Читаем От первого лица... (Рассказы о писателях, книгах и словах) полностью

Нет ничего страшней потери чувства при­частности к процессу всеобщей жизни, по­тери того ощущения, что «все как океан, все течет и соприкасается, в одном месте тронешь, в другом конце мира отдается». Ощущать себя ненужным, полным нулем в движении бытия невыносимо, особенно ког­да тебе двадцать три года и когда ужасно высоко себя ценишь, «и кажется, не без не­которого права на то».

«Это тоскливое, судорожное проявление личности, инстинктивная тоска по самом себе, желание заявить себя, свою принижен­ную личность, вдруг проявляющееся и до­ходящее до злобы, до бешенства, до омра­чения рассудка, до припадка, до судорог,— писал Достоевский в «Записках из мертвого дома».— Так, может быть, заживо схоро­ненный в гробу и проснувшийся в нем, ко­лотит в свою крышку и силится сбросить ее, хотя, разумеется, рассудок мог бы убедить его, что все его усилия останутся тщетны­ми. Но в том-то и дело, что тут уж не до рассудку: тут судороги».

Эта потребность — вовсе не желание встать над толпой, не желание властвовать или командовать. «Потребность заявить се­бя, отличиться, выйти из ряду вон есть за­кон природы для всякой личности; это пра­во ее, ее сущность, закон ее существова­ния»,— объяснял Достоевский и продолжал как бы прямо про Раскольникова, что пот­ребность заявить себя «в грубом, неустроен­ном состоянии общества проявляется со стороны этой личности весьма грубо и даже дико».

Подпольный парадоксалист пакостничал мелко.
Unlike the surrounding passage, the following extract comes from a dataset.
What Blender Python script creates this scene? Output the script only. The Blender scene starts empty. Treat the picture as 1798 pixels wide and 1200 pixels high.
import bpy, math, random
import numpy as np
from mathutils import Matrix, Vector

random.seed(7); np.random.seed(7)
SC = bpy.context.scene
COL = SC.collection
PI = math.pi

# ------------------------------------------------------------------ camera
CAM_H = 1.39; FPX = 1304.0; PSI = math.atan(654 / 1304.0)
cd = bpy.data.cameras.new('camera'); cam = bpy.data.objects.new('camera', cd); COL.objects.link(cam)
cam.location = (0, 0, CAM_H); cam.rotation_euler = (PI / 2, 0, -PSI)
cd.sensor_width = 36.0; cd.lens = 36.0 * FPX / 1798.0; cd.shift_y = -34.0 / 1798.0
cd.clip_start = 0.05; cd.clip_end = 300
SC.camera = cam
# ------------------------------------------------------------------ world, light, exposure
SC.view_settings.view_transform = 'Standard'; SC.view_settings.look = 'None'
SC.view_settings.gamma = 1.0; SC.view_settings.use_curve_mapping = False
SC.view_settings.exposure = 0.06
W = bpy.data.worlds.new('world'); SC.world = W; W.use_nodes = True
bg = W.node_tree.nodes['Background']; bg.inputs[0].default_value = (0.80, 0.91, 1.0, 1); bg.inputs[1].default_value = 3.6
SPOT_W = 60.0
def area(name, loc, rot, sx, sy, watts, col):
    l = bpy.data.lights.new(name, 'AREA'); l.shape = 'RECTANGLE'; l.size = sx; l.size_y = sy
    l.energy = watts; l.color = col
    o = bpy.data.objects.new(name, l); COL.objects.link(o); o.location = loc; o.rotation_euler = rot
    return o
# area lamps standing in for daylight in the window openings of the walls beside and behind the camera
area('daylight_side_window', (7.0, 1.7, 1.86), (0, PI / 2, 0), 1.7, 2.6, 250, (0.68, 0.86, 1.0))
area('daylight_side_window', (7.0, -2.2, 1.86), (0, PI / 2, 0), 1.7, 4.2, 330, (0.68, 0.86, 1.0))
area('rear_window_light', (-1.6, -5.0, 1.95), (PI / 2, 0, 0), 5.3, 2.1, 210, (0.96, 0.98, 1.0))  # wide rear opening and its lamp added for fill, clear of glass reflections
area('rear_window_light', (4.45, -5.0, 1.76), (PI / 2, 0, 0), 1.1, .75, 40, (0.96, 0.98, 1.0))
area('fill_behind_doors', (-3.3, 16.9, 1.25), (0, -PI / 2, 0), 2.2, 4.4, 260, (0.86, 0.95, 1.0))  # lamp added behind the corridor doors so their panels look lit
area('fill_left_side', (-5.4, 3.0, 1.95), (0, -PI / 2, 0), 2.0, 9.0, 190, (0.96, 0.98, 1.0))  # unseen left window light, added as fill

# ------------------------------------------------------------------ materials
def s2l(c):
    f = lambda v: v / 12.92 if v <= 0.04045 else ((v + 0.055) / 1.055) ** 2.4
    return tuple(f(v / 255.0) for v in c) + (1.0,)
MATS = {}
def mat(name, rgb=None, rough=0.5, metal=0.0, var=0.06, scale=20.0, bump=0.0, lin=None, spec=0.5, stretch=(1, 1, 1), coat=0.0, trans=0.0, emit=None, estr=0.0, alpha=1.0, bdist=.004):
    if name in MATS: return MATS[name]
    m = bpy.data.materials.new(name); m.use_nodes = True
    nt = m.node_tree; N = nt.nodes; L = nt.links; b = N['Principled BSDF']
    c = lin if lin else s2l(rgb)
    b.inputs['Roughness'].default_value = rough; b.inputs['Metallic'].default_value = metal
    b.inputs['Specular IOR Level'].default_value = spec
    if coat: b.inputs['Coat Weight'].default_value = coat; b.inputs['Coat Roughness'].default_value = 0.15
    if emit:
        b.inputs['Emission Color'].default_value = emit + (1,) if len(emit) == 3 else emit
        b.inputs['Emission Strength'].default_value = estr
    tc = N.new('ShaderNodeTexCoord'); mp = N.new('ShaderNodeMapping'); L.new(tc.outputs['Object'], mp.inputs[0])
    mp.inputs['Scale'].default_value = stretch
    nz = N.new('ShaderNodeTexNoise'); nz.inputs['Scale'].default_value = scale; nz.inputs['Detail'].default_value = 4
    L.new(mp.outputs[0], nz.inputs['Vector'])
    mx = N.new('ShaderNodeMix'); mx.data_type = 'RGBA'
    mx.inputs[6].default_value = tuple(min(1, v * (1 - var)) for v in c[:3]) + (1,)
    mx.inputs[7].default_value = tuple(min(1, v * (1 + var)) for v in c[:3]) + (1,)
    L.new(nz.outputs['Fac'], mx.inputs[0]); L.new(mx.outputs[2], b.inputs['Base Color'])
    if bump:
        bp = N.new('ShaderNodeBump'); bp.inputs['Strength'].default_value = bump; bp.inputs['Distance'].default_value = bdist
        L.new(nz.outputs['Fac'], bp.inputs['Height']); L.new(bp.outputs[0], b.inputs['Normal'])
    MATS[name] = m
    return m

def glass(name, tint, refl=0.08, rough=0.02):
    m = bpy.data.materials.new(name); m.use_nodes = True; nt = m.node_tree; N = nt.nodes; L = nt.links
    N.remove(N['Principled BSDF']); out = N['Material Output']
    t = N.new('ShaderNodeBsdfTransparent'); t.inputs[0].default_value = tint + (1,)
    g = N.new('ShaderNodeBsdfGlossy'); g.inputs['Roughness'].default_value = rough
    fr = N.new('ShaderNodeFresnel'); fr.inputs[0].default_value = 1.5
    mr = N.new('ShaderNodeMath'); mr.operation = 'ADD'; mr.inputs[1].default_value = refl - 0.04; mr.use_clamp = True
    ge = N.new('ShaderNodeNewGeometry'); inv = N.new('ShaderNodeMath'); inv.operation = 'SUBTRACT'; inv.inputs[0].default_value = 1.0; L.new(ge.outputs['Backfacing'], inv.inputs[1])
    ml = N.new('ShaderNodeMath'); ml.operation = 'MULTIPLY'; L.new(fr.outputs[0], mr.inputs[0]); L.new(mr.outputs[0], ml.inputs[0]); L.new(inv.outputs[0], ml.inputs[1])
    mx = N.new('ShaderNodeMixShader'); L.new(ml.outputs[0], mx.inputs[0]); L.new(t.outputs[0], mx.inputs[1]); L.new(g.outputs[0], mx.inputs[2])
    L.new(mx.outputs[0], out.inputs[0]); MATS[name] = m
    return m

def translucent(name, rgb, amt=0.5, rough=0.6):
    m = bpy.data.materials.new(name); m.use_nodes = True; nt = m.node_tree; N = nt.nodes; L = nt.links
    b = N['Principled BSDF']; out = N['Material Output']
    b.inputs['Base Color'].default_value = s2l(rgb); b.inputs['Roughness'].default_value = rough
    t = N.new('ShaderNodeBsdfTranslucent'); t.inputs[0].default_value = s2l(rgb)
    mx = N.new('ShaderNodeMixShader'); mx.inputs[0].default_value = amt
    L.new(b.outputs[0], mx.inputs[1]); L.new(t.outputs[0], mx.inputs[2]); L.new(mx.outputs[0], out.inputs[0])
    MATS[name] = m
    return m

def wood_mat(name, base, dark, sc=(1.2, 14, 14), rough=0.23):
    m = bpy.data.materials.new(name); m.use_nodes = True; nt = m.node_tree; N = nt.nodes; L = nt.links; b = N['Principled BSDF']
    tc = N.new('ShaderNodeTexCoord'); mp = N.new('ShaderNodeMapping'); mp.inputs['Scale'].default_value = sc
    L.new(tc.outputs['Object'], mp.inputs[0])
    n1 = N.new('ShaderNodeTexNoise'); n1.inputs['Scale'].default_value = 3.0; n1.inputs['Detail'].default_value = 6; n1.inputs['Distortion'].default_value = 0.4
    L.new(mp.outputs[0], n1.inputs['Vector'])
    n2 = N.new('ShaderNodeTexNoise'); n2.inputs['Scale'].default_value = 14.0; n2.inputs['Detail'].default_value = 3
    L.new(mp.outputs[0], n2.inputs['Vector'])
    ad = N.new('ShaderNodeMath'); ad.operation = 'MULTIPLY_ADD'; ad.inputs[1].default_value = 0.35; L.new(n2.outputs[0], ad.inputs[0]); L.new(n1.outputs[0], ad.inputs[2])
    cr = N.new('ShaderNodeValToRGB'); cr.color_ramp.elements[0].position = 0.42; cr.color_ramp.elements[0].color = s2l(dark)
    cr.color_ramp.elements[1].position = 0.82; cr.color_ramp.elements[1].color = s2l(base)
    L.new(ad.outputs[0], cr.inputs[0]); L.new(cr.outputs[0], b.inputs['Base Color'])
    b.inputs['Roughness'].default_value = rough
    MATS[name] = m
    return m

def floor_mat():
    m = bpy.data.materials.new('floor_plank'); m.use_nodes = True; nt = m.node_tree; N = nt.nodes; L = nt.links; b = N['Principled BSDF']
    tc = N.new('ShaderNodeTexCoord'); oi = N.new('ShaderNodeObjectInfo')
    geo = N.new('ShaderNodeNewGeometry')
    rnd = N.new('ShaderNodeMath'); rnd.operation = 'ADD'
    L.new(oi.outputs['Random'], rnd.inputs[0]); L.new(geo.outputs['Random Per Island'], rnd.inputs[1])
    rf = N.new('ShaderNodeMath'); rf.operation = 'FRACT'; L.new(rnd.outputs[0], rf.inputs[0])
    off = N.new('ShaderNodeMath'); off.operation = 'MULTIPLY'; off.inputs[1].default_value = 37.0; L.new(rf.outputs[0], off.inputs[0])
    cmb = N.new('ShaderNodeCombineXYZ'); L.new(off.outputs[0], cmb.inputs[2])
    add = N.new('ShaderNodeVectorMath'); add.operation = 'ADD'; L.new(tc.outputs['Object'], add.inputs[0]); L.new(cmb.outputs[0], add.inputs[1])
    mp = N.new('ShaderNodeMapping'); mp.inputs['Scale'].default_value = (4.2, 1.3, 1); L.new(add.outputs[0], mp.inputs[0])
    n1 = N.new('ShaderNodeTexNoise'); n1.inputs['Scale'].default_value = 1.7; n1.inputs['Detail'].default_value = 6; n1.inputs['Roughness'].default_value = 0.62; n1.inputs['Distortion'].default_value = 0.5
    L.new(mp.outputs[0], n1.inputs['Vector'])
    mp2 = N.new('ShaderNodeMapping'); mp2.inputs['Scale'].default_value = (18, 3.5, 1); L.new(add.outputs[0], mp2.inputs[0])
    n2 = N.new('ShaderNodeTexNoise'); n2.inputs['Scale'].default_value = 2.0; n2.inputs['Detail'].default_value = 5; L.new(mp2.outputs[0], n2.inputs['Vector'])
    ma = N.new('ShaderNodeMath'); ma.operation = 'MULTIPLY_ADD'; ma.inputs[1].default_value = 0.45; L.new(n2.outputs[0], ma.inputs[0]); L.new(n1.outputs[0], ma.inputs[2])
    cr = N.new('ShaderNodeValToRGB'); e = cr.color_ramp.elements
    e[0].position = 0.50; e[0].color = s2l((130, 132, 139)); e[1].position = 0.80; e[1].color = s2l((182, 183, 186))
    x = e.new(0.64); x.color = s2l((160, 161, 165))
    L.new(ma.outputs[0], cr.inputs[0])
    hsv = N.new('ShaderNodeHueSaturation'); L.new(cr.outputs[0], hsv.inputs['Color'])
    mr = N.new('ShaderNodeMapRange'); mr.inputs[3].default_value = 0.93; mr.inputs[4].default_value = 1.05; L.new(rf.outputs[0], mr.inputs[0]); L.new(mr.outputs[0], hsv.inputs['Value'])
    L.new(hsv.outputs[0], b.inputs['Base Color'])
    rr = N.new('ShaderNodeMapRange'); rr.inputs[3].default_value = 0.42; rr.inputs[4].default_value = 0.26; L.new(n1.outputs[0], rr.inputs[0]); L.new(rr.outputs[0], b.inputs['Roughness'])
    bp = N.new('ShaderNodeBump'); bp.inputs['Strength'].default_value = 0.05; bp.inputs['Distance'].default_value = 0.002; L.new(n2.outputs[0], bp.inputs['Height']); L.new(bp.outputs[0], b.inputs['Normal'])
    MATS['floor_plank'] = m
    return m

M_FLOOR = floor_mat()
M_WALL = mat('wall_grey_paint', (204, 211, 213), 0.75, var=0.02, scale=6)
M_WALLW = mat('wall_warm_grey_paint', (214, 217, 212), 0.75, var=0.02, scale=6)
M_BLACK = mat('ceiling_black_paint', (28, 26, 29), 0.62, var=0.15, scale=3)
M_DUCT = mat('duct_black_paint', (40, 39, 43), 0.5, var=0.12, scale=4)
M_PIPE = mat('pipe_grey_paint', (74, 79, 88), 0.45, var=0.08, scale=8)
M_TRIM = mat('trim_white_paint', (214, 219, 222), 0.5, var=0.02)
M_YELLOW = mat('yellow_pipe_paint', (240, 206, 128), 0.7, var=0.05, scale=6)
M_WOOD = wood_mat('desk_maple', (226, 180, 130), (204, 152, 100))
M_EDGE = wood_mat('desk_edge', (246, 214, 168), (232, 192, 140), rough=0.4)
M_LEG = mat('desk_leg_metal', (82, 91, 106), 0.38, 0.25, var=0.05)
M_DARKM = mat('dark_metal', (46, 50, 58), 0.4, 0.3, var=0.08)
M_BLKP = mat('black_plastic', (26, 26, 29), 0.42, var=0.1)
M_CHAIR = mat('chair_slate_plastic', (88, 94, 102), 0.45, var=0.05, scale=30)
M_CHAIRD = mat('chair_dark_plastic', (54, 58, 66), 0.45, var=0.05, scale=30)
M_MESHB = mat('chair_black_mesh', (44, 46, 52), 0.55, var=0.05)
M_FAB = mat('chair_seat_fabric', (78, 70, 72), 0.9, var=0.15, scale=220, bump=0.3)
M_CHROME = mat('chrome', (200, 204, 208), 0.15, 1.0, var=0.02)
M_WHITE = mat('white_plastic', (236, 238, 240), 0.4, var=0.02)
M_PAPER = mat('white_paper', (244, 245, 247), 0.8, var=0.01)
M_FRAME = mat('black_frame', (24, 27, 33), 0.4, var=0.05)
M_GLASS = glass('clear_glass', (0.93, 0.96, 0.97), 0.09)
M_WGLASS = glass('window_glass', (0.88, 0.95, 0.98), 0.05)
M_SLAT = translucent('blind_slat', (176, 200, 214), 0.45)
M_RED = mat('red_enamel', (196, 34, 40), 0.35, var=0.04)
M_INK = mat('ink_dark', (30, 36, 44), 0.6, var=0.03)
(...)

Раскольников — натура из разряда байронических — заявил себя иначе: убил старуху процентщицу.

Ожесточившись против ненормальностей среды, Раскольников вершил свой бунт по рецептам этой самой ненавистной ему сре­ды, по правилам, по ее подсказке и сво­им бунтом не отменял, а утверждал и усу­гублял эти ненормальности.

Растолковывать причины преступления Раскольникова, оперируя лишь одной «логи­стикой», нельзя.

Преступление Раскольникова может быть объяснено лишь совокупным состоянием среды, «Грубым, неустроенным состоянием общества», в котором он существовал как личность и как часть этого самого грубого, неустроенного общества.

Роман «Преступление и наказание» опуб­ликован в 1866 году. А за девять лет до то­го — в 1857 году — появилась статья Добро­любова «О значении авторитета в воспита­нии», в сущности, на ту же самую тему.

Добролюбов требовал, «чтобы воспитате­ли выказывали более уважения к челове­ческой природе и старались о развитии, а не о подавлении  в н у т р е н н е г о  ч е л о в е к а  в своих воспитанниках».

В результате воспитания «покорности», по мнению Добролюбова, наступает «отсутст­вие самостоятельности в суждениях и взгля­дах, вечное недовольство в глубине души, вялость и нерешительность в действиях, не­достаток силы воли, чтобы противиться по­сторонним влияниям, вообще обезличение, а вследствие этого легкомыслие и подлость, недостаток твердого и ясного сознания сво­его долга и невозможность внести в жизнь что-либо новое».

Дальше Добролюбов пишет:

«Есть натуры, с которыми подобная систе­ма не может удаться. Это натуры гордые, сильные, энергические... эти люди или впа­дают в апатичное бездействие, становясь лишними на белом свете, или делаются ярыми, слепыми противниками именно тех начал, по которым их воспитывали. Тогда они становятся несчастны сами и страшны для общества...»

Читая эти строки, мы словно сквозь уве­личительное стекло видим несчастного Рас­кольникова. Добролюбов, как известно, не принадлежал к числу фантазеров — сочини­телей на отвлеченные темы...

О причинах преступления Раскольникова написано множество книг. Я ввязался в спор только с той целью, чтобы отчетливей оп­ределить разницу авторского подхода при изображении двух убийц — Раскольникова и Петра Верховенского.

Преступление Раскольникова, как его ни объяснять, для многих остается загадочным.

Но вникая в мысли, чувствования и дейст­вия бывшего студента, стараясь вслед за автором разобраться в его душевной траге­дии, мы одновременно все глубже начинаем ощущать вязкость среды, как бы обволаки­вающей героя «Преступления и наказания». Загадка героя помогает разгадывать и уяс­нять особенности социального окружения.

Петр Верховенский в разгадках не нуж­дается. Он, по замыслу Достоевского, носи­тель идеи, суть которой сформулирована анархистом Нечаевым как «страшное, пол­ное, повсеместное и беспощадное разруше­ние». Несмотря на примитивность, левацкий авантюризм такого рода весьма живуч и яв­ляется, видимо, спутником любых социаль­ных потрясений.